Instruction: Everything in the data should be repeated exactly, save for the images.

-=-=-

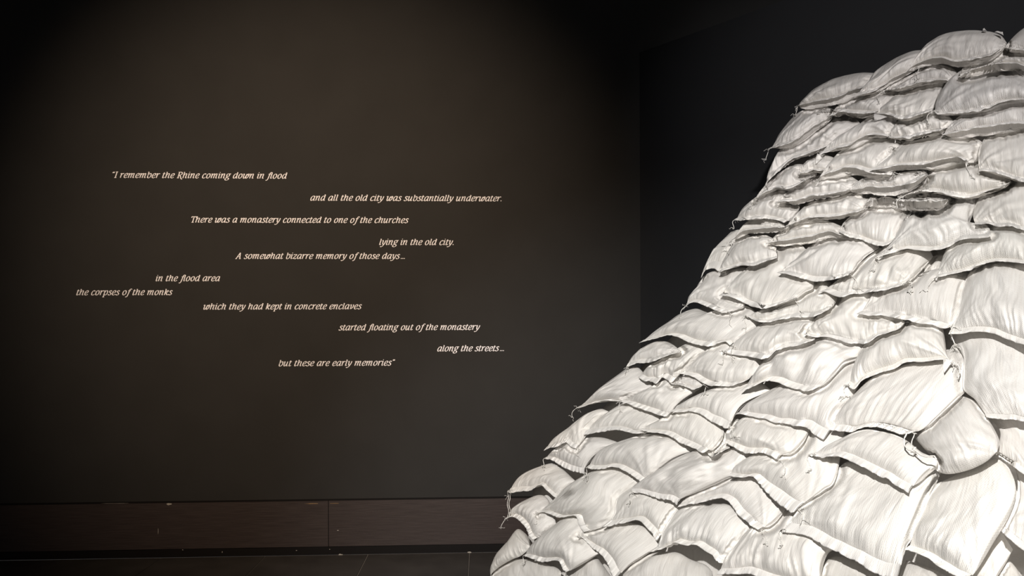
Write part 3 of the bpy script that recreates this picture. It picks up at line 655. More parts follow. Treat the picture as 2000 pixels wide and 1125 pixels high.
def noise2(x, y, seed):
    """smooth value noise in -1..1"""
    x0, y0 = np.floor(x).astype(np.int64), np.floor(y).astype(np.int64)
    fx, fy = x - x0, y - y0
    fx, fy = fx * fx * (3 - 2 * fx), fy * fy * (3 - 2 * fy)

    def h(a, b):
        n = (a * 374761393 + b * 668265263 + seed * 1442695041) & 0x7fffffff
        n = ((n ^ (n >> 13)) * 1274126177) & 0x7fffffff
        return ((n ^ (n >> 16)) & 0xffff) / 32767.5 - 1
    return (h(x0, y0) * (1 - fx) + h(x0 + 1, y0) * fx) * (1 - fy) + (h(x0, y0 + 1) * (1 - fx) + h(x0 + 1, y0 + 1) * fx) * fy


def arc(p, smooth=True):
    """a curve through the points, parametrised 0..1 by length"""
    p = catmull(p, 6) if smooth and len(p) > 2 else np.asarray(p, float)
    s = np.concatenate([[0], np.cumsum(np.hypot(*np.diff(p, axis=0).T))])
    s /= s[-1]
    return lambda t: np.stack([np.interp(t, s, p[:, 0]), np.interp(t, s, p[:, 1])], -1)


def tube(path, rad, sides=5):
    path = np.asarray(path, float)
    t = np.gradient(path, axis=0)
    t /= np.linalg.norm(t, axis=1)[:, None] + 1e-9
    up = np.array([.31, .17, .93])
    a1 = np.cross(t, up)
    a1 /= np.linalg.norm(a1, axis=1)[:, None] + 1e-9
    a2 = np.cross(t, a1)
    ang = np.arange(sides) / sides * 2 * math.pi
    r = np.broadcast_to(np.asarray(rad, float), (len(path),))
    v = (path[:, None] + (a1[:, None] * np.cos(ang)[None, :, None] + a2[:, None] * np.sin(ang)[None, :, None]) * r[:, None, None]).reshape(-1, 3)
    f = []
    for i in range(len(path) - 1):
        for j in range(sides):
            k = (j + 1) % sides
            f.append((i * sides + j, i * sides + k, (i + 1) * sides + k, (i + 1) * sides + j))
    f.append(tuple(range(sides))[::-1])
    f.append(tuple((len(path) - 1) * sides + j for j in range(sides)))
    return v, f


class Soup:
    def __init__(self):
        self.v, self.f, self.n = [], [], 0

    def add(self, v, f):
        self.v.append(np.asarray(v, float))
        self.f += [tuple(i + self.n for i in q) for q in f]
        self.n += len(v)

    def build(self, name, mat, parent, origin):
        return new_obj(name, np.vstack(self.v), self.f, mat, parent, origin=origin)


def frayed_thread(soup, p, out, rng, length, strands=5):
    """a knotted tail of sewing thread with a curly frayed end, hanging from a hem corner"""
    g = np.array([0, 0, -1.0])
    n = 16
    ph = rng.uniform(0, 6)
    path, q = [], np.array(p, float)
    for i in range(n):
        t = i / (n - 1)
        path.append(q.copy())
        d = out * (1 - t) ** 2 * .9 + g * (.35 + t) + np.array([math.sin(ph + 5 * t), math.cos(ph * 1.3 + 4 * t), 0]) * .35
        q = q + d / np.linalg.norm(d) * length / n
    soup.add(*tube(path, .0017))
    for s in range(strands):
        base = np.array(path[rng.choice((0, 1, n - 2, n - 1))])
        q, m, k = base.copy(), 9, rng.uniform(5, 11)
        dirv = np.array([rng.uniform(-1, 1), rng.uniform(-1, 1), rng.uniform(-1, .5)]) + out * .6
        dirv /= np.linalg.norm(dirv)
        sd = np.cross(dirv, [.2, .5, .8])
        L = rng.uniform(.012, .03)
        pp = [q + dirv * L * i / m + sd * math.sin(k * i / m) * .006 + g * .004 * (i / m) ** 2 for i in range(m + 1)]
        soup.add(*tube(pp, .0009, 4))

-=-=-

Result:
Write part 3 of the bpy script that recreates this picture. It picks up at line 655. More parts follow. Treat the picture as 2000 pixels wide and 1125 pixels high.
def noise2(x, y, seed):
    """smooth value noise in -1..1"""
    x0, y0 = np.floor(x).astype(np.int64), np.floor(y).astype(np.int64)
    fx, fy = x - x0, y - y0
    fx, fy = fx * fx * (3 - 2 * fx), fy * fy * (3 - 2 * fy)

    def h(a, b):
        n = (a * 374761393 + b * 668265263 + seed * 1442695041) & 0x7fffffff
        n = ((n ^ (n >> 13)) * 1274126177) & 0x7fffffff
        return ((n ^ (n >> 16)) & 0xffff) / 32767.5 - 1
    return (h(x0, y0) * (1 - fx) + h(x0 + 1, y0) * fx) * (1 - fy) + (h(x0, y0 + 1) * (1 - fx) + h(x0 + 1, y0 + 1) * fx) * fy


def arc(p, smooth=True):
    """a curve through the points, parametrised 0..1 by length"""
    p = catmull(p, 6) if smooth and len(p) > 2 else np.asarray(p, float)
    s = np.concatenate([[0], np.cumsum(np.hypot(*np.diff(p, axis=0).T))])
    s /= s[-1]
    return lambda t: np.stack([np.interp(t, s, p[:, 0]), np.interp(t, s, p[:, 1])], -1)


def tube(path, rad, sides=5):
    path = np.asarray(path, float)
    t = np.gradient(path, axis=0)
    t /= np.linalg.norm(t, axis=1)[:, None] + 1e-9
    up = np.array([.31, .17, .93])
    a1 = np.cross(t, up)
    a1 /= np.linalg.norm(a1, axis=1)[:, None] + 1e-9
    a2 = np.cross(t, a1)
    ang = np.arange(sides) / sides * 2 * math.pi
    r = np.broadcast_to(np.asarray(rad, float), (len(path),))
    v = (path[:, None] + (a1[:, None] * np.cos(ang)[None, :, None] + a2[:, None] * np.sin(ang)[None, :, None]) * r[:, None, None]).reshape(-1, 3)
    f = []
    for i in range(len(path) - 1):
        for j in range(sides):
            k = (j + 1) % sides
            f.append((i * sides + j, i * sides + k, (i + 1) * sides + k, (i + 1) * sides + j))
    f.append(tuple(range(sides))[::-1])
    f.append(tuple((len(path) - 1) * sides + j for j in range(sides)))
    return v, f


class Soup:
    def __init__(self):
        self.v, self.f, self.n = [], [], 0

    def add(self, v, f):
        self.v.append(np.asarray(v, float))
        self.f += [tuple(i + self.n for i in q) for q in f]
        self.n += len(v)

    def build(self, name, mat, parent, origin):
        return new_obj(name, np.vstack(self.v), self.f, mat, parent, origin=origin)


def frayed_thread(soup, p, out, rng, length, strands=5):
    """a knotted tail of sewing thread with a curly frayed end, hanging from a hem corner"""
    g = np.array([0, 0, -1.0])
    n = 16
    ph = rng.uniform(0, 6)
    path, q = [], np.array(p, float)
    for i in range(n):
        t = i / (n - 1)
        path.append(q.copy())
        d = out * (1 - t) ** 2 * .9 + g * (.35 + t) + np.array([math.sin(ph + 5 * t), math.cos(ph * 1.3 + 4 * t), 0]) * .35
        q = q + d / np.linalg.norm(d) * length / n
    soup.add(*tube(path, .0017))
    for s in range(strands):
        base = np.array(path[rng.choice((0, 1, n - 2, n - 1))])
        q, m, k = base.copy(), 9, rng.uniform(5, 11)
        dirv = np.array([rng.uniform(-1, 1), rng.uniform(-1, 1), rng.uniform(-1, .5)]) + out * .6
        dirv /= np.linalg.norm(dirv)
        sd = np.cross(dirv, [.2, .5, .8])
        L = rng.uniform(.012, .03)
        pp = [q + dirv * L * i / m + sd * math.sin(k * i / m) * .006 + g * .004 * (i / m) ** 2 for i in range(m + 1)]
        soup.add(*tube(pp, .0009, 4))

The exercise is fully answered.